Hannah and I are running a fairy tale princess text RPG. This story, summarized from Tales of Chinese Grandmother, is one of the character options, and as we can't find it online, I am placing it here.
The Painted Eyebrow.
Chen Lien was a girl of exceptional beauty, except for one tiny flaw. She had met with an accident as a child, and had a scar that cut through her eyebrow and made her face look lopsided.
One day, a young nobleman, whom we might as well call Wu Fang, caught his kite in the tree that grew over the wall of Chen Lien's garden, and while he was up there getting his kite, he caught sight of her walking in the garden. He only saw her good side, but he fell instantly in love with her and determined to marry her. So he made some inquiries, hired a go-between (as you do), and proposed to her (or, rather, her father, as you do). The go between warned Wu Fang that the girl had a slight flaw, but Wu Fang ignored him, since he had seen her and he knew she was gorgeous (he, of course, couldn't admit this to anyone without admitting to being a total creep, so he kept quiet about the kite incident).

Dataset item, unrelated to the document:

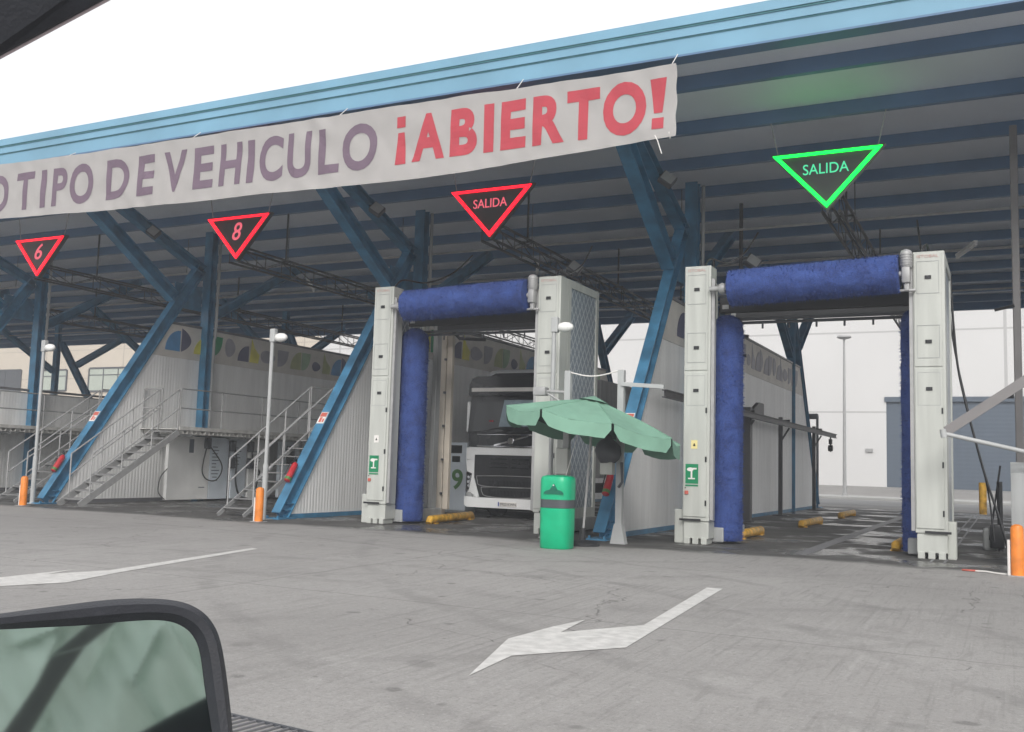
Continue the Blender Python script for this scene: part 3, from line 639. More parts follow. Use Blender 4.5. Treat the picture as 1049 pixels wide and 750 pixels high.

The marriage was arranged, but nothing on earth could convince Chen Lien that her fiance was not going to despise her on site because of her eyebrow. When she saw how handsome Wu Fang was, she practically went hysterical, convinced she wasn't good enough for him. All through the wedding (during which she was kept heavily veiled, as per custom), she cried and fretted and worried, barely notcing the beautiful ceremony, which no expense had been spared on.
Finally, the couple were left alone, and it was time to face each other. Wu Fang, while not repulsed, was a little surprised to see her eyebrow, and she immediately apologized and explained, "It happened when I was a child. With my honorable parents, I was visiting the courts of distant friends. As we played in the garden there, a small boy threw a stone. I am sure that he did not intend it should hit me, but it struck me full on the brow and it cut a deep gash. When the wound was healed it left this scar which, alas, will remain with me until I go to the World of Shadows."
"What was the name of that small boy, O Lady of Unsurpassed Sweetness?" Wu Fang asked.
"Noble youth," she replied, "I do not know. He was a guest, like myself."
"Were the courts in which you were playing those of the Li family in the City of Pleasant Rest?"
"How could you know that, O Excellent Husband?" Chen Lien cried in surprise.
"Because that boy was myself! My parents have often told me the story of the poor little girl whose brow was cut open by the stone I threw across the Li's garden!"
The couple agreed that the gods had chosen them for each other long ago. They lived happily ever after, and every morning Wu Fang, who was a bit artistically inclined, painted over the scar on Chen Lien's eyebrow so that it wasn't even visible. (And that is why women started plucking out their eyebrows and then painting them back on.)